Material supplied:
┌──

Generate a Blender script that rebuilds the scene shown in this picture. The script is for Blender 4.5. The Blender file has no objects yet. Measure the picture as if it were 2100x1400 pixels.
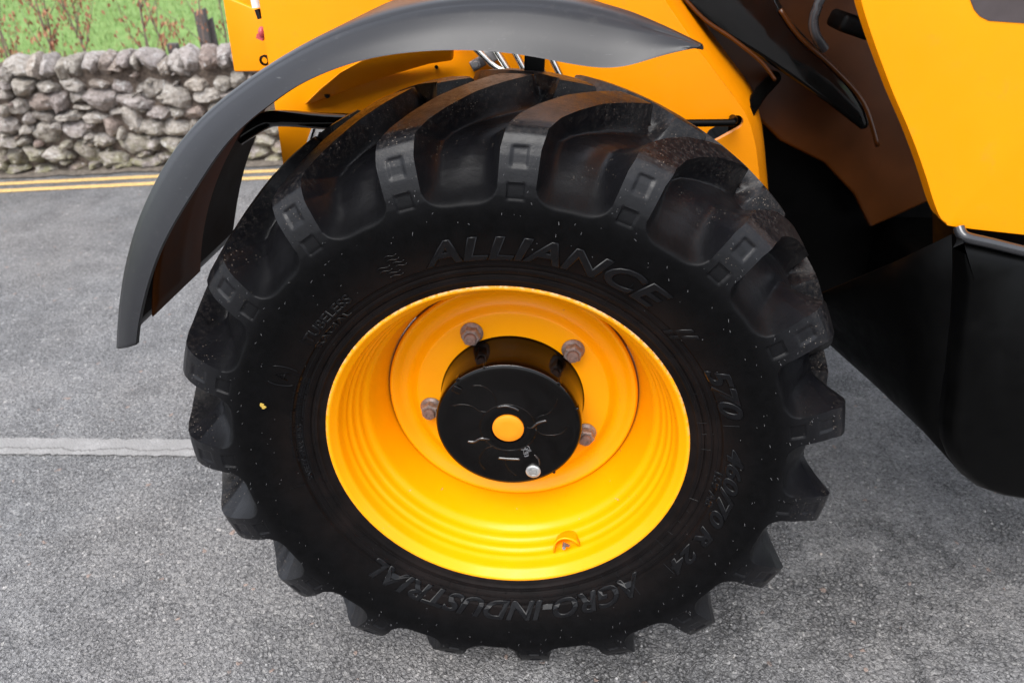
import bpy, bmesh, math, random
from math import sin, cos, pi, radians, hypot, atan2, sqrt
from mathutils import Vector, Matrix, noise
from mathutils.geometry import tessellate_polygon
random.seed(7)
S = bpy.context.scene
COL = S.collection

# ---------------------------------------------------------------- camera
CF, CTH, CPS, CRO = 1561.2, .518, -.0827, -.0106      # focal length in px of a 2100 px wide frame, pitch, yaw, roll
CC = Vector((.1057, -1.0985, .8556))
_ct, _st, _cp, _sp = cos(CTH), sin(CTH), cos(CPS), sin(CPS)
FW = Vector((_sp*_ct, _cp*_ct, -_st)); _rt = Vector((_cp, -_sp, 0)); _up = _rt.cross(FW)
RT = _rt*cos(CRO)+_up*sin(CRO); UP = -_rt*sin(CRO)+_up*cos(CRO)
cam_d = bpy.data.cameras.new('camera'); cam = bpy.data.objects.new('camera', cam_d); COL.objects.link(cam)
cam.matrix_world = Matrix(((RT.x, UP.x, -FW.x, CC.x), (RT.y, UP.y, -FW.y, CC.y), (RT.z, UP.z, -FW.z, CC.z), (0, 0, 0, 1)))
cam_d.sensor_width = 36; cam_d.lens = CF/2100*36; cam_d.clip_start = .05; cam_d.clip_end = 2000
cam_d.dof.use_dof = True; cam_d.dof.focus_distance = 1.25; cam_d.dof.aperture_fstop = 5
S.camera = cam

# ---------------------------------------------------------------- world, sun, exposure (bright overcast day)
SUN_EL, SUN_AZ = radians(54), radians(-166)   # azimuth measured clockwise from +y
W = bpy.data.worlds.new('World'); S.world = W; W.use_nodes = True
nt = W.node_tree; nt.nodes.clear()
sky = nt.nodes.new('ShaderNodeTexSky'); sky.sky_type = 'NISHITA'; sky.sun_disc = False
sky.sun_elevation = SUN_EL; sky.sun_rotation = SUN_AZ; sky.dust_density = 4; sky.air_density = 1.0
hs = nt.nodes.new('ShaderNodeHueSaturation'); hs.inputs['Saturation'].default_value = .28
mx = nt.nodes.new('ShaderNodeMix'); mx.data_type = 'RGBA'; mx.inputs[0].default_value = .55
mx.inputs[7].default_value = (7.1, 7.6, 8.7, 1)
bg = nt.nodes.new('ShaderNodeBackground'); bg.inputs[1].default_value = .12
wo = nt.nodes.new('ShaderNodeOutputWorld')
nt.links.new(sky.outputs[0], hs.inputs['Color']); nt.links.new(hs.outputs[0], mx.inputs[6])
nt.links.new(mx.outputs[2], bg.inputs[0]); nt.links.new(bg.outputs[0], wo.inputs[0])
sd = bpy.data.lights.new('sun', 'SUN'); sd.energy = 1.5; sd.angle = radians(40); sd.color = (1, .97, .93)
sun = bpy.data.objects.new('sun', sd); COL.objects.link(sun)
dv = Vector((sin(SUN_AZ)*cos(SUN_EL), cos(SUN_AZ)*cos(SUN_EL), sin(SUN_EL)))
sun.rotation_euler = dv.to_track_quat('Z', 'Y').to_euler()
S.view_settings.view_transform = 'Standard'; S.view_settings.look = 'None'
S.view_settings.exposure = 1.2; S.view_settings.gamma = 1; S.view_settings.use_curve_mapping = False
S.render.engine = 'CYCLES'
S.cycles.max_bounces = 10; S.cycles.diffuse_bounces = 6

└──
┌──

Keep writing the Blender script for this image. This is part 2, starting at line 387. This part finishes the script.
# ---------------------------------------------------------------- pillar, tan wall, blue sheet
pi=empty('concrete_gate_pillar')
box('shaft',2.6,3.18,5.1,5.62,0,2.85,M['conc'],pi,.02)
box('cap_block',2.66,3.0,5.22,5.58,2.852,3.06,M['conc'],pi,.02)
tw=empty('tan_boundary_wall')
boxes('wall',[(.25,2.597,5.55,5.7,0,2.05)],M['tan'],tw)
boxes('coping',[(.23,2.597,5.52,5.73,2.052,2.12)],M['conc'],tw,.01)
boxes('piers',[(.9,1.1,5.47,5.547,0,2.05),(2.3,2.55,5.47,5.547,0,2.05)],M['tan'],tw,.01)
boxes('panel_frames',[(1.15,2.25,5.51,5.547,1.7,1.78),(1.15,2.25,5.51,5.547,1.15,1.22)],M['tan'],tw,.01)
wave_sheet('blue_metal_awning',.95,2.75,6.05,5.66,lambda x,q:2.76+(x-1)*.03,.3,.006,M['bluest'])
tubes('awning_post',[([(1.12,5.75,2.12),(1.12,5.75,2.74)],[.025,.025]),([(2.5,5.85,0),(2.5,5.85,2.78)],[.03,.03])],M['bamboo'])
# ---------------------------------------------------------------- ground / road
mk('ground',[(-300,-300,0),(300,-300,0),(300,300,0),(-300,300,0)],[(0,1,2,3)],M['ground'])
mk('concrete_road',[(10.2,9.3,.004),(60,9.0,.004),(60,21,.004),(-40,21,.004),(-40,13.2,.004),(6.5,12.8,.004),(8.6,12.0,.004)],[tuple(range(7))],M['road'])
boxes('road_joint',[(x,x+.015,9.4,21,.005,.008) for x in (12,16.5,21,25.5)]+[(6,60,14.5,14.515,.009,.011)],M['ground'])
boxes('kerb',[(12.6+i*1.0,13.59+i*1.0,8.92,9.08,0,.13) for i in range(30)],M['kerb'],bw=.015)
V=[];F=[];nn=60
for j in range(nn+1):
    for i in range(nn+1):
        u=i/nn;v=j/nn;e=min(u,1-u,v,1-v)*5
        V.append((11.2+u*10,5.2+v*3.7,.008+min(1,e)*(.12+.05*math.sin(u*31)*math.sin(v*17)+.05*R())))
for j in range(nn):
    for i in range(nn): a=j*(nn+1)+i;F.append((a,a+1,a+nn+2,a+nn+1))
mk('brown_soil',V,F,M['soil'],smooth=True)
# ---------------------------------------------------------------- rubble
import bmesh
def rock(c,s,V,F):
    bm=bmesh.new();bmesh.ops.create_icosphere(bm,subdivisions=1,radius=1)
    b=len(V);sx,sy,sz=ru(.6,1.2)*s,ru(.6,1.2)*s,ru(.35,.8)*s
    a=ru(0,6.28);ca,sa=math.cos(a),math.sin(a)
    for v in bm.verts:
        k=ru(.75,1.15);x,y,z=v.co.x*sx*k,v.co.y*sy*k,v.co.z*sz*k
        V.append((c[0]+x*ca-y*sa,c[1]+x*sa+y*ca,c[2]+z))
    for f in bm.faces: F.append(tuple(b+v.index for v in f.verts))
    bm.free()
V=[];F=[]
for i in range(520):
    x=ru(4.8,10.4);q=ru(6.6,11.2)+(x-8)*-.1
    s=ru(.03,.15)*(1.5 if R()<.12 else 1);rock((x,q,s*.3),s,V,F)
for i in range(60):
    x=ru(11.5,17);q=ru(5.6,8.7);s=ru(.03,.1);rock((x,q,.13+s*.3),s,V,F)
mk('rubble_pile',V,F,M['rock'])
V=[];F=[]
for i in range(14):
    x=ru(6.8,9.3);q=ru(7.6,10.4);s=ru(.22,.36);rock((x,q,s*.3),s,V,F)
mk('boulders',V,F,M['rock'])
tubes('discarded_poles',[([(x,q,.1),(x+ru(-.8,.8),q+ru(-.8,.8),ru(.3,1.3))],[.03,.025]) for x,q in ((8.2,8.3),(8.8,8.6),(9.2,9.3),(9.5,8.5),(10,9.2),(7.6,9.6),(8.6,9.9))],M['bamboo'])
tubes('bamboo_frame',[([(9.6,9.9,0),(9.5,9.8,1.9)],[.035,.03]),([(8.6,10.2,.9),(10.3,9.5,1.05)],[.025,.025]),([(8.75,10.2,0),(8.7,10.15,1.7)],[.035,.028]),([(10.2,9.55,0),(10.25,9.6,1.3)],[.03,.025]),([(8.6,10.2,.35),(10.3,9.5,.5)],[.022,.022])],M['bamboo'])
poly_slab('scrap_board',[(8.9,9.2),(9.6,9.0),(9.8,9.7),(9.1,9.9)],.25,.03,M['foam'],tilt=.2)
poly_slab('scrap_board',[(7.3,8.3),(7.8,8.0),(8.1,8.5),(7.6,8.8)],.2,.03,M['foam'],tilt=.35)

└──

Written task: From the listing above, repeat only the lines between the line containing "Generate a Blender" and the line containing "COL = S.collection", those two included. Pictures are not part of the copy.

Final result:
Generate a Blender script that rebuilds the scene shown in this picture. The script is for Blender 4.5. The Blender file has no objects yet. Measure the picture as if it were 2100x1400 pixels.
import bpy, bmesh, math, random
from math import sin, cos, pi, radians, hypot, atan2, sqrt
from mathutils import Vector, Matrix, noise
from mathutils.geometry import tessellate_polygon
random.seed(7)
S = bpy.context.scene
COL = S.collection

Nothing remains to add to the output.